K. Peechu, Staff Writer

In a strikingly similar move to Florida’s “Don’t Say Gay” bill, a Georgia Senate bill called the Common Humanity in Private Education Act has been introduced this week, striving to prohibit the discussion of sexual orientation and gender identity in select private school classrooms.

Sponsored by ten Republican state Senators, the Act states that, “[N]o private or nonpublic school or program … shall promote, compel, or encourage classroom discussion of sexual orientation or gender identity in primary grade levels or in a manner that is not appropriate for the age and developmental stage of the student.”

The bill being introduced on the same day as Florida’s own Parental Rights in Education bill has sparked alarm in the LGBTQ+ community and its allies, but many pointed out that the chances of the legislation advancing onwards were slim, as the last day for the bill to get out of committee was March 9th, and the state Senate’s Education and Youth Committee was not scheduled to meet on that day. However, other parts of the bill could be passed on to a different amendment or legislation, meaning that the battle to restrict LGBTQ+ discussion in schools is far from over.

On Twitter,  Anthony Michael Kreis, a law professor at Georgia State University, has shared similar sentiments, writing metaphorically, “The danger is lessened given the timing, but nothing is final ’til the gavel comes down on sine die. Beware the Christmas Tree Bill at the last hour.”

Georgia Equality, an LGBTQ advocacy, was also concerned about the “dangerously vague provisions” in the bill, stressing that, “The Georgia Don’t Say Gay bill is government sanctioned censorship disguised as nondiscrimination,” 

Like Florida’s Don’t Say Gay bill, there are different sides and individuals who spoke up about their opinions on the matter of the Common Humanity in Private Education Act.  Burt Jones, the bill´s co-sponsor and potential president of the Georgia state Senate, declared, “No teacher should be promoting gender identity discussions with small children in a classroom setting — which is exactly what this bill says and why I support it.”

There are also statesmen opposing the bill and its implications, such as Representative Matthew Wilson (D), who is openly gay and has criticized the GOP for using LGBTQ Georgians as “piñatas to bash in [their] campaign ads.” He wrote in a response to the introduction of the Act, “Your performative cruelty won’t erase us.”

The bill is alike in many ways to Florida’s “Don’t Say Gay” bill and the other numerous variants, but one glaring difference is that the bill specifically targets the idea of private schools that have adopted programs based on “critical theory” causing “[them] to segregate students, staff, and parents by ethnicity, color, race, and origin.“

Critical race theory is not mentioned explicitly, but the legislation strongly hints at its alleged use in some classrooms.
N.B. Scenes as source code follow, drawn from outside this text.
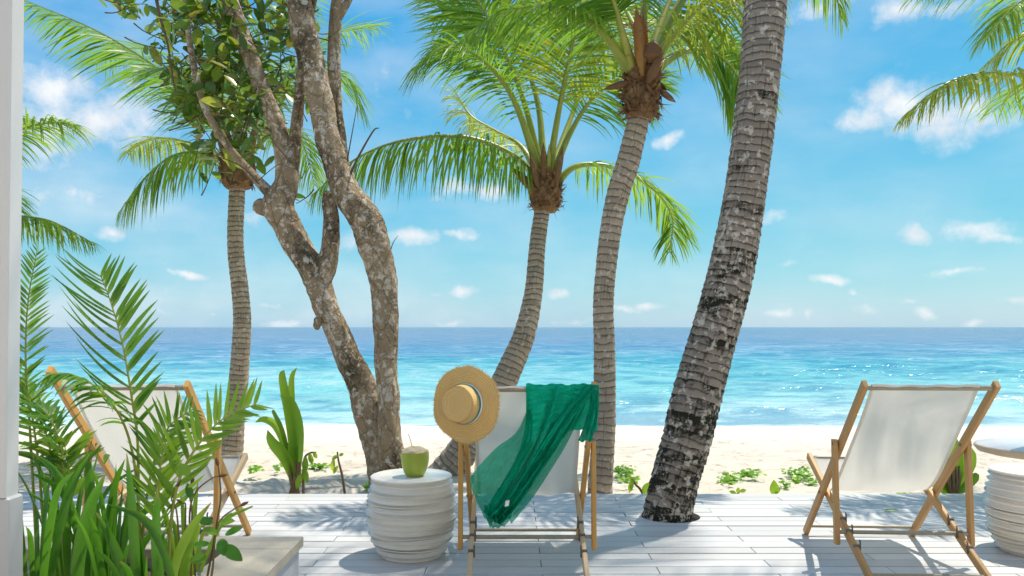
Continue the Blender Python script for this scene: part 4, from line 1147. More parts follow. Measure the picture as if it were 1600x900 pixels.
def straw_hat():
    c = P(727, 631, 3.69)
    ax = nrm(np.array([-.52, -1.0, .06]))
    root = empty('straw_hat', c, 'round straw sun hat with teal ribbon hanging on the deck chair corner', 'hat')
    R = .172
    ring = lambda r: .0026 * math.sin(r * 2 * math.pi / .0105)
    prof = [(r, ring(r)) for r in np.linspace(.088, R, 60)]

    def wob(Rr, Z, T):
        k = np.clip((Rr - .09) / .085, 0, 1)
        return Rr * (1 + .02 * k * np.sin(3 * T + .6)), Z + k * (.013 * np.sin(2 * T + .8) + .007 * np.sin(5 * T + 2)) - .01 * k
    mb = MB(); lathe(mb, prof, c, 96, ax, wob); mb.build('brim', MAT['straw'], root)
    H = .082
    cp = [(.090, 0), (.0885, .012)] + [(.0885 - .006 * t, .012 + (H - .03) * t + .0010 * math.sin(t * 40)) for t in np.linspace(.1, 1, 26)]
    for t in np.linspace(.1, 1, 34):
        a = t * math.pi / 2; cp.append((max(.0006, .0825 - .022 + .022 * math.cos(a) if t < .45 else (.0825 - .022 + .022 * math.cos(.45 * math.pi / 2)) * (1 - (t - .45) / .55)), H - .018 + .018 * math.sin(a) + ring(t * .09) * .8))
    mb = MB(); lathe(mb, cp, c, 72, ax); mb.build('crown', MAT['straw'], root)
    mb = MB(); lathe(mb, [(.0920, .002), (.0925, .004), (.0915, .015), (.0905, .0155)], c, 72, ax); mb.build('white_ribbon', MAT['ribbon_white'], root)
    mb = MB(); lathe(mb, [(.0905, .0158), (.0915, .017), (.0908, .026), (.0895, .0265)], c, 72, ax); mb.build('teal_ribbon', MAT['ribbon'], root)
    # frayed straw ends round the rim
    a = nrm(np.cross((0, 0, 1), ax)); b = np.cross(ax, a); mb = MB()
    for k in range(900):
        th = random.uniform(0, 6.283); rr = R * (1 + .02 * math.sin(3 * th + .6)) - random.uniform(0, .006)
        z = .013 * math.sin(2 * th + .8) + .007 * math.sin(5 * th + 2) - .01
        e = a * math.cos(th) + b * math.sin(th); tg = -a * math.sin(th) + b * math.cos(th)
        p = c + e * rr + ax * z; d = nrm(e + tg * random.gauss(0, .6) + ax * random.gauss(0, .45)); ln = random.uniform(.005, .017)
        mb.add([p - tg * .0014, p + tg * .0014, p + d * ln], [(0, 1, 2)], [(random.random(), 0), (random.random(), 0), (random.random(), 1)])
    mb.build('frayed_edge', MAT['straw'], root, False)['kind'] = 'stuff'


straw_hat()

# ------------------------------------------------------------------ scarf


def scarf():
    mb = MB()
    Ytop = YC - .905

    def sheet(Lp, Rp, y0, y1, folds, amp, seed, thin, ns=44, nt=60, bunch=0):
        r = np.random.default_rng(seed); Lq = spline([(p[0], p[1], 0) for p in Lp], nt); Rq = spline([(p[0], p[1], 0) for p in Rp], nt)
        V = []; uv = []; ph = r.uniform(0, 6.28, 8)
        for i in range(nt):
            t = i / (nt - 1)
            for j in range(ns):
                s = j / (ns - 1)
                ss = s + .05 * math.sin(s * 6.28 * folds * .7 + ph[0] + t * 2) * bunch
                x = Lq[i][0] * (1 - ss) + Rq[i][0] * ss; y = Lq[i][1] * (1 - ss) + Rq[i][1] * ss
                a = 2.1 * amp * (.25 + .75 * min(1, t * 2.2))
                fo = a * (math.sin(s * 6.28 * folds + ph[1] + 1.2 * math.sin(t * 3 + ph[2])) + .5 * math.sin(s * 6.28 * folds * 2.3 + ph[3] - t * 2.1) + .35 * math.sin(t * 13 + s * 7 + ph[4]) + .20 * math.sin(t * 31 - s * 19 + ph[5]) + .16 * math.sin(t * 17 + s * 47 + ph[7]) + .10 * math.sin(t * 67 + s * 23 + 3 * math.sin(s * 9 + t * 5)))
                Yk = y0 + (y1 - y0) * t + fo
                yy = y + 1.6 * math.sin(s * 11 + ph[6]) * (t > .96)
                V.append(P(x, yy, Yk)); uv.append((s * .9 + (10 if thin else 0), t))
        f = [(i * ns + j, i * ns + j + 1, (i + 1) * ns + j + 1, (i + 1) * ns + j) for i in range(nt - 1) for j in range(ns - 1)]
        mb.add(V, f, uv)
    # doubled cloth over the bar
    sheet([(822, 604), (824, 645), (818, 690), (800, 732), (778, 768), (756, 802)], [(930, 600), (908, 634), (884, 672), (852, 722), (822, 768), (786, 812)], Ytop - .030, Ytop - .06, 3.2, .010, 1, False, bunch=1)
    # band gathered from the right corner down to the tip
    sheet([(918, 600), (880, 640), (846, 690), (815, 742), (788, 782), (762, 808)], [(935, 603), (905, 648), (872, 700), (842, 744), (814, 784), (782, 822)], Ytop - .052, Ytop - .085, 2.2, .010, 2, False, 30, 60, 1)
    # sheer flare at the left
    sheet([(824, 640), (806, 676), (775, 700), (742, 736), (735, 756), (748, 792)], [(832, 640), (830, 690), (812, 730), (794, 766), (780, 792), (766, 824)], Ytop - .045, Ytop - .075, 1.6, .008, 3, True)
    # sheer edge at the right
    sheet([(916, 622), (890, 662), (862, 708), (836, 748), (812, 780), (790, 806)], [(917, 628), (902, 660), (882, 700), (856, 742), (832, 778), (800, 818)], Ytop - .040, Ytop - .07, 1.2, .005, 4, True, 16, 50)
    # gathered hem at the bottom tip
    sheet([(756, 790), (758, 805), (764, 818), (770, 826)], [(800, 790), (800, 802), (797, 812), (788, 822)], Ytop - .07, Ytop - .075, 3.0, .016, 5, True, 36, 20)
    # tail hanging at the right corner
    sheet([(922, 600), (922, 630), (914, 660), (903, 690)], [(936, 602), (936, 636), (932, 664), (924, 689)], Ytop - .040, Ytop - .045, 1.2, .010, 6, False, 20, 30)
    # turn over the bar and short drop on the far side
    V = []; uv = []; ns = 44; nt = 26
    for i in range(nt):
        t = i / (nt - 1)
        for j in range(ns):
            s = j / (ns - 1); x0 = P(822, 604, Ytop)[0]; x1 = P(934, 604, Ytop)[0]; x = x0 + (x1 - x0) * s
            if t < .4:
                a = math.pi * t / .4; y = Ytop - .022 * math.cos(a) - .008; z = .917 + .022 * math.sin(a)
            else: y = Ytop + .014 + .004 * math.sin(s * 25 + t * 4); z = .917 - (t - .4) * .32
            V.append((x, y + .004 * math.sin(s * 31), z + .003 * math.sin(s * 17 + 1) + .002 * math.sin(s * 41))); uv.append((s * .9, t * .3))
    mb.add(V, [(i * ns + j, i * ns + j + 1, (i + 1) * ns + j + 1, (i + 1) * ns + j) for i in range(nt - 1) for j in range(ns - 1)], uv)
    o = mb.build('scarf', MAT['scarf'], None, True, (P(880, 604, Ytop)))
    tag(o, 'sheer green scarf draped diagonally over the back of the middle deck chair', 'scarf')
    q = P(792, 787, Ytop - .105); tb = MB()
    tb.add([q + (-.010, 0, -.014), q + (.008, 0, -.010), q + (.012, .002, .016), q + (-.006, .002, .012)], [(0, 1, 2, 3)])
    tb.build('care_tag', MAT['tag'], o, False)


scarf()

# ------------------------------------------------------------------ ribbed side tables and what stands on them


def ribbed_table(x, y, label, seed, k=1.0):
    root = empty('side_table', (x, y, 0), label, 'side table', 'ribbed white side tables')
    r = np.random.default_rng(seed); H = .412 * k; nr = 16
    edges = np.cumsum(np.concatenate([[0], r.uniform(.8, 1.25, nr)])); edges = edges / edges[-1]
    amp = r.uniform(.012, .018, nr + 1); ph = r.uniform(0, 6.28, nr + 1); tilt = r.uniform(.003, .009, nr + 1)
    prof = []; ringi = []
    env = lambda t: np.interp(t, [0, .08, .25, .5, .72, .9, 1], [.158, .178, .206, .224, .222, .208, .200]) * k
    for i in range(nr):
        for u in np.linspace(0, 1, 9)[:-1]:
            t = edges[i] + (edges[i + 1] - edges[i]) * u
            # sharp lip at the top of each ring, concave hollow below it
            lip = amp[i] * ((u ** 3.2) * 1.15 - .45 * math.sin(math.pi * u))
            prof.append((env(t) + lip, t * H)); ringi.append((i, u))
        prof.append((env(edges[i + 1]) + amp[i] * .9, edges[i + 1] * H + .004)); ringi.append((i, 1.0))
    n = len(prof); ii = np.array([q[0] for q in ringi]); 

    def wob(R, Z, T):
        a = amp[ii][:, None]; t = Z / H; keep = np.clip(t * 6, 0, 1) * np.clip((1 - t) * 9, 0, 1)
        Z2 = Z + keep * (tilt[ii][:, None] * np.sin(T + ph[ii][:, None]) + .0012 * np.sin(2 * T + 2 * ph[ii][:, None]))
        R2 = R + keep * .003 * np.sin(T + ph[ii][:, None] * 1.7) + keep * .0015 * np.sin(2 * T + ph[ii][:, None])
        return R2, Z2
    mb = MB(); lathe(mb, [(.12 * k, .002), (.15 * k, .002)] + prof, (x, y, 0), 72, None, lambda R, Z, T: tuple(np.concatenate([q0[:2], q1]) for q0, q1 in zip((R, Z), wob(R[2:], Z[2:], T[2:]))))
    mb.build('ribbed_body', MAT['ceramic'], root)
    mb = MB(); rt = .205 * k
    lathe(mb, [(rt - .03, H - .012), (rt + .004, H - .006), (rt + .008, H + .001), (rt + .006, H + .007), (rt - .002, H + .010), (rt - .05, H + .0085), (.001, H + .008)], (x, y, 0), 72)
    mb.build('table_top', MAT['ceramic'], root)
    return H + .008


TX, TY = -.53, 4.32
th_ = ribbed_table(TX, TY, 'white ribbed drum side table with a green coconut on top', 13)
ribbed_table(2.80, 4.38, 'white ribbed drum side table at the right edge beside the empty chair', 29, 1.04)


def coconut():
    c = P(648, 742, TY - .03); c[2] = th_
    root = empty('green_coconut', c, 'green drinking coconut with its top cut off, on the ribbed table', 'coconut')
    R = .073
    prof = [(.001, 0), (.035, .000), (.046, .006), (.058, .025), (.067, .052), (.0725, .085), (.073, .110), (.0715, .128)]
    prof = spline([(a, b, 0) for a, b in prof], 30)[:, :2]
    mb = MB(); lathe(mb, prof, c, 48, None, lambda R_, Z, T: (R_ * (1 + .025 * np.cos(3 * T + .5) + .008 * np.sin(7 * T)), Z)); mb.build('shell', MAT['coconut'], root)
    tp = [(.0715, .128), (.066, .137), (.052, .145), (.034, .150), (.020, .153), (.001, .151)]
    mb = MB(); lathe(mb, tp, c, 18, None, lambda R_, Z, T: (R_ * (1 + .025 * np.cos(3 * T + .5)) * (1 + .03 * np.sin(5 * T + Z * 300)), Z + .003 * np.sin(4 * T + Z * 200) * (R_ < .07))); mb.build('cut_top', MAT['husk'], root, False)
    mb = MB(); tube(mb, [c + (-.012, 0, .145), c + (-.022, 0, .185), c + (-.034, 0, .222)], .0022, 6); mb.build('straw', MAT['tag'], root)


coconut()


def edge_table():
    # only the rim and a sliver of the pole show at the right edge
    Y = 3.1; c = P(1626, 698, Y); zt = c[2]
    root = empty('pedestal_table', (c[0], c[1], 0), 'pale round table top jutting in at the right edge above the ribbed table', 'table')
    mb = MB(); r = 92 / F * Y
    lathe(mb, [(.001, zt - .03), (r * .8, zt - .03), (r - .012, zt - .022), (r, zt - .006), (r - .003, zt + .002), (r - .008, zt + .003)], (c[0], c[1], 0), 64)
    mb.build('table_rim', MAT['tablewood'], root)
    mb = MB(); lathe(mb, [(r - .008, zt + .003), (r - .02, zt + .006), (.001, zt + .006)], (c[0], c[1], 0), 64); mb.build('table_top', MAT['white'], root)
    mb = MB(); lathe(mb, [(.001, 0), (.17, 0), (.17, .02), (.03, .04), (.024, .10), (.024, zt - .03)], (c[0], c[1], 0), 32); mb.build('pedestal', MAT['tablewood'], root)
    mb = MB(); tube(mb, [(c[0], c[1], zt + .006), (c[0], c[1], zt + .9), (c[0], c[1], zt + 1.6)], .026, 14); mb.build('pole', MAT['tablewood'], root)


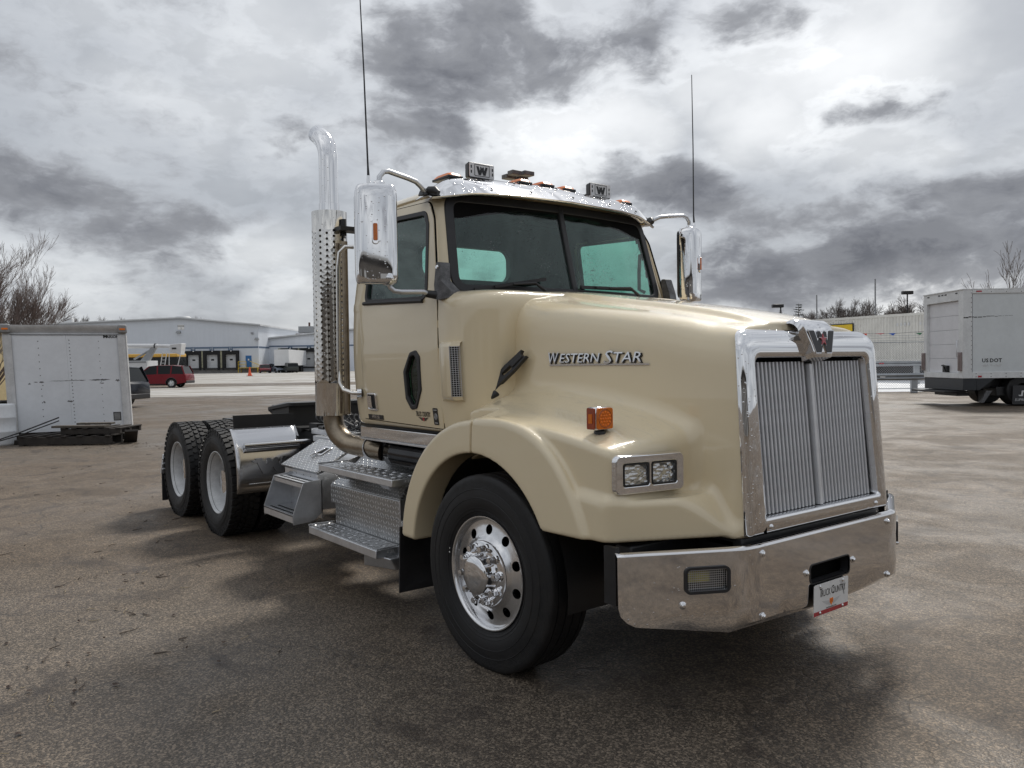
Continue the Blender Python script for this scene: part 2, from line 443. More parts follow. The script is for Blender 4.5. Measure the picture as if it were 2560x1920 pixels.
def tread_plate(name, freq=25.0):
    m, nt, b = newmat(name)
    g = nd(nt, 'ShaderNodeTexCoord').outputs['Object']; s = nd(nt, 'ShaderNodeSeparateXYZ', {0: g})
    u = mth(nt, 'MULTIPLY', s.outputs[0], freq*1.15)
    v = mth(nt, 'MULTIPLY', mth(nt, 'ADD', s.outputs[1], mth(nt, 'MULTIPLY', s.outputs[2], 1.0)), freq*1.15)
    par = mth(nt, 'MULTIPLY_ADD', mth(nt, 'PINGPONG', mth(nt, 'ADD', mth(nt, 'FLOOR', u), mth(nt, 'FLOOR', v)), 1.0), 2.0, -1.0)
    fu = mth(nt, 'SUBTRACT', mth(nt, 'FRACT', u), 0.5); fv = mth(nt, 'SUBTRACT', mth(nt, 'FRACT', v), 0.5)
    pv = mth(nt, 'MULTIPLY', par, fv)
    a = mth(nt, 'MULTIPLY', mth(nt, 'ADD', fu, pv), 0.7071); c = mth(nt, 'MULTIPLY', mth(nt, 'SUBTRACT', fu, pv), 0.7071)
    a = mth(nt, 'DIVIDE', a, 0.52); c = mth(nt, 'DIVIDE', c, 0.15)
    dd = mth(nt, 'ADD', mth(nt, 'MULTIPLY', a, a), mth(nt, 'MULTIPLY', c, c))
    h = smst(nt, dd, 1.0, 0.25)
    n1 = noise(nt, g, 6, 5, 0.65)
    nt.links.new(mixc(nt, h, mixc(nt, smst(nt, n1, 0.4, 0.75), (.44, .45, .46), (.35, .35, .35)), (.80, .80, .80)), b.inputs['Base Color'])
    nt.links.new(mth(nt, 'MULTIPLY_ADD', n1, 0.16, 0.24), b.inputs['Roughness'])
    b.inputs['Metallic'].default_value = 0.95
    bn = nd(nt, 'ShaderNodeBump', {'Strength': 1.0, 'Distance': 0.005, 'Height': h})
    nt.links.new(bn.outputs[0], b.inputs['Normal'])
    return m
def glass(name, tint, refl=1.0, wet=0.0, alpha_dark=0.0):
    m = bpy.data.materials.new(name); m.use_nodes = True; nt = m.node_tree; nt.nodes.clear()
    tr = nd(nt, 'ShaderNodeBsdfTransparent', {0: (*tint, 1)})
    gl = nd(nt, 'ShaderNodeBsdfGlossy', {0: (refl, refl, refl, 1), 1: 0.015})
    fc = nd(nt, 'ShaderNodeLayerWeight', {0: 0.5}).outputs['Facing']
    fr = nd(nt, 'ShaderNodeMath', {0: mth(nt, 'POWER', fc, 5.0), 1: 0.92, 2: 0.045}, operation='MULTIPLY_ADD')
    if wet:
        msk = smst(nt, noise(nt, nd(nt, 'ShaderNodeTexCoord').outputs['Object'], 3.0, 4, .6), .42, .62)
        h = mth(nt, 'MULTIPLY', mth(nt, 'MAXIMUM', drops(nt, 75, wet, 0.34), drops(nt, 130, wet*1.5, 0.40)), msk)
        bn = nd(nt, 'ShaderNodeBump', {'Strength': 0.15, 'Distance': 0.001, 'Height': h})
        nt.links.new(bn.outputs[0], gl.inputs['Normal'])
        # a bead bends the light away: darker than the pane where it is thick
        dk = mth(nt, 'MULTIPLY', smst(nt, h, 0.1, 0.5), 0.85)
        nt.links.new(mixc(nt, dk, tint, (tint[0]*0.25, tint[1]*0.25, tint[2]*0.25)), tr.inputs[0])
    mx = nd(nt, 'ShaderNodeMixShader', {0: fr.outputs[0], 1: tr.outputs[0], 2: gl.outputs[0]})
    if wet:
        df = nd(nt, 'ShaderNodeBsdfGlossy', {0: (.8, .85, .85, 1), 1: 0.5})
        mx = nd(nt, 'ShaderNodeMixShader', {0: mth(nt, 'MULTIPLY', smst(nt, h, 0.55, 0.9), 0.5), 1: mx.outputs[0], 2: df.outputs[0]})
    nd(nt, 'ShaderNodeOutputMaterial', {0: mx.outputs[0]})
    return m

BEIGE = paint('beige_paint', (.74, .632, .435))
CHROME = chrome('chrome'); SHELL_CHROME = chrome('shell_chrome', wet=.30, dirt=.03, wave=.008); CHROME_DRY = chrome('chrome_clean', wet=0.0, dirt=0.08, wave=0.03)
BUMPER = chrome('bumper_chrome', (.74, .73, .73), 0.045, 0.06, 0.08, 0.02)
DARK_CHROME = mat('dark_polished_steel', (.035, .035, .037), .15, .9, .3, 6)
POLISH = chrome('polished_aluminium', (.60, .60, .61), 0.17, 0.22, 0.0, 0.05)
GUARDM = chrome('stainless_guard', (.72, .70, .67), 0.08, 0.22, 0.08, 0.06)
ALU = mat('brushed_aluminium', (.66, .67, .69), 0.36, 0.85, 0.12, 5, 0.15, 180)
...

The idea addresses systemic racism in the United States, which has been repeatedly condemned by conservative politicians in an ongoing political debate, who argue that the movement intends to place undeserved guilt on white students.

Georgia’s bill proclaims that this “critical theory” in schools has encouraged “students to adopt language and attitudes that promote racial division and discrimination.”

Georgia’s Don’t Say Gay bill may not have succeeded in its endeavor this time around, but its political insinuations suggest a new impending battle for LGBTQ+ youth.